Ao longo de sua carreira, Amis sempre mostrou forte afinidade pela linguagem, e ao fazer com que os nazistas do romance conversem no tom coloquial da geração milênio norte-americana (com alguns toques de condescendência aristocrática britânica), ele nos torna agudamente conscientes da imensa banalidade do mal. O que retém a atenção de Thomsen no campo, ele escreve, "não são os homens de uniforme listrado, esperando em filas ou correndo ordeiramente", mas "as figuras em ternos de cidade, projetistas, engenheiros, administradores das fábricas da IG Farben em Frankfurt, Leverkusen, Ludwigshafen, com seus caderninhos de capa de couro e trenas amarelas, caminhando delicada e cuidadosamente entre os corpos dos feridos, dos inconscientes e dos mortos".

Amis já tratou das atrocidades do século 20 antes. (Escreveu sobre os campos de trabalho escravo de Stálin no infortunado "Koba, o Terrível" e no profundamente comovente "A Casa dos Encontros"). No livro mais recente, o leitor às vezes sente que Amis está demonstrando excessiva autoconsciência quanto ao que procura fazer. E ele enfatiza repetidamente o óbvio sobre a repulsiva despreocupação de seus burocratas nazistas quanto aos crimes contra a humanidade que estão ajudando a cometer –ou, no mínimo, permitindo que ocorram. Um diálogo entre Thomsen e seu amigo Boris transcorre assim: "Você concordaria em que não haveria como tratá-los ainda pior?" Resposta: "Ah, deixa disso. Nós não os comemos". Outro personagem diz que "tratar a força de trabalho como descartável, sr. Thomsen, é imensamente contraproducente. Meu Deus, esses Kapos! O que há de errado com eles?"

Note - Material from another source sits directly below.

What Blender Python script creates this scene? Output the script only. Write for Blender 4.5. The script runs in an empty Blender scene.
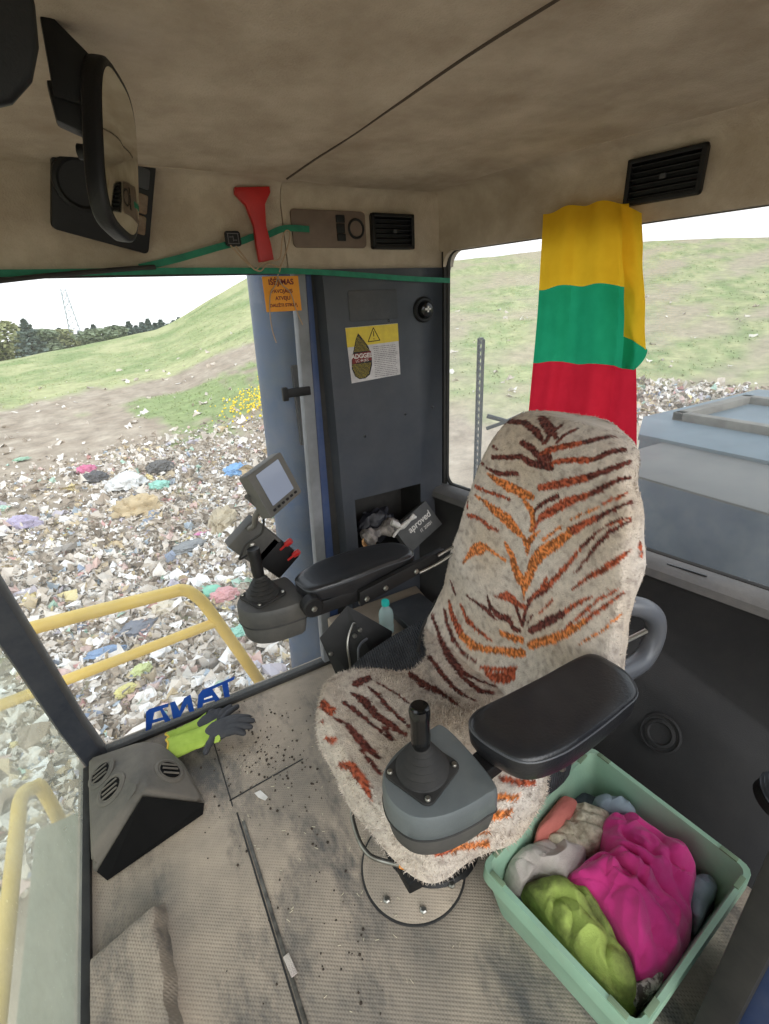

"The Zone of Interest", no entanto, ganha muita força no final, por efeito cumulativo. O fim do livro lembra estranhamente a conclusão de "O Terceiro Homem", o grande filme de Carol Reed. (Passado na Viena do pós-guerra, o herói do filme se apaixona por uma mulher chamada Anna Schmidt –nome decididamente semelhante ao da mulher de Doll, Hannah Schmidt– que viveu com um homem profundamente malévolo.) A essa altura do romance, Amis não só já extraiu emoção genuína do relacionamento entre Hannah e Thomsen como nos ofereceu uma visão perturbadora sobre a monstruosidade dos crimes nazistas.